When the cops and the tire bootleggers get into a shootout during the stakeout, one of the three bootleggers that were wearing florist uniforms was shot and left behind, while the other two got away. However, later at the bootleggers' hideout, the same three uniformed bootleggers are now at the hideout.
When the car containing the two witnesses blows up, it is a loud and tremendous explosion. However, the explosion only damages their car and not any of the cars parked next to it nor any of the surroundings.
When Detective Harrigan books the tire bootleggers, he charges them with manslaughter because the faulty tires led to the death of Joe Taylor.

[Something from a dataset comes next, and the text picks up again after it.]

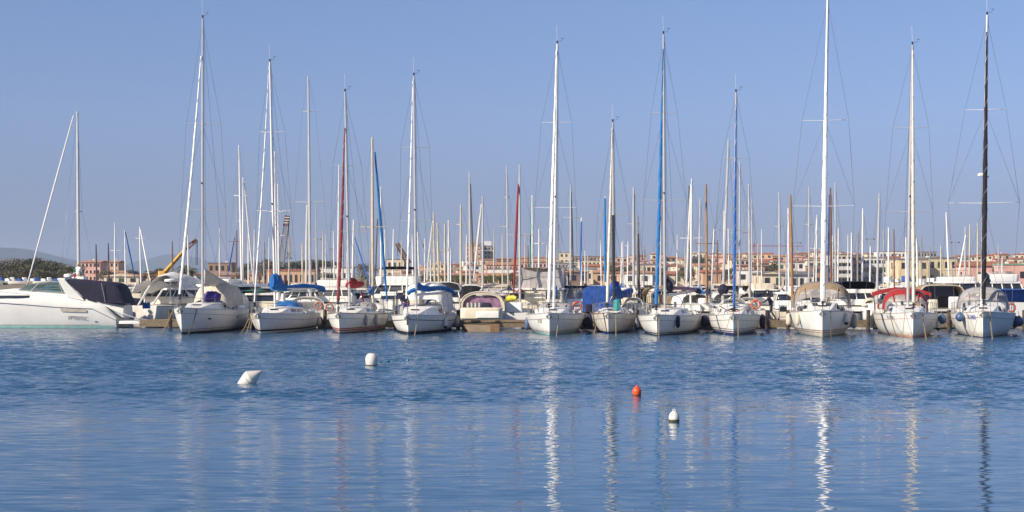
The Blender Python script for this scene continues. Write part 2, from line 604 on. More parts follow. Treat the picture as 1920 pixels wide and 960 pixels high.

But Joe Taylor's girlfriend also was killed in the accident, and during the stakeout, a cop was wounded. Therefore, the mobsters would have been charged, at the least, with two counts of manslaughter, attempted murder, and tire bootlegging.

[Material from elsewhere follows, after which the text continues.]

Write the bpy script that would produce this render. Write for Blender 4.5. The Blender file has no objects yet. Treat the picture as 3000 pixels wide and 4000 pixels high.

When the plainclothes cops assigned to protect the witnesses are at the Plantation Club, they are listening to "There's No Place Like Home" and make the remark that the guy who wrote that number should have a monument erected to him. However, the music is not coming from the club or any real source; it is incidental music being played as part of the film's underscoring; therefore, the cops are not supposed to be hearing it.
When Detective Pat Harrigan sets up a trap for the tire bootleggers, he manages to arrest one of them, Fritz Hummel. However, when Harrigan arrives at the precinct, he has one additional prisoner, Slim Corelli. This does not make any sense since earlier that evening, Corelli, along with two other mobsters, got away from the police, and Corelli was driving the getaway car. The film makes no mention that Corelli and the other mobsters were captured; therefore, this contradiction of events disrupts the flow of the story.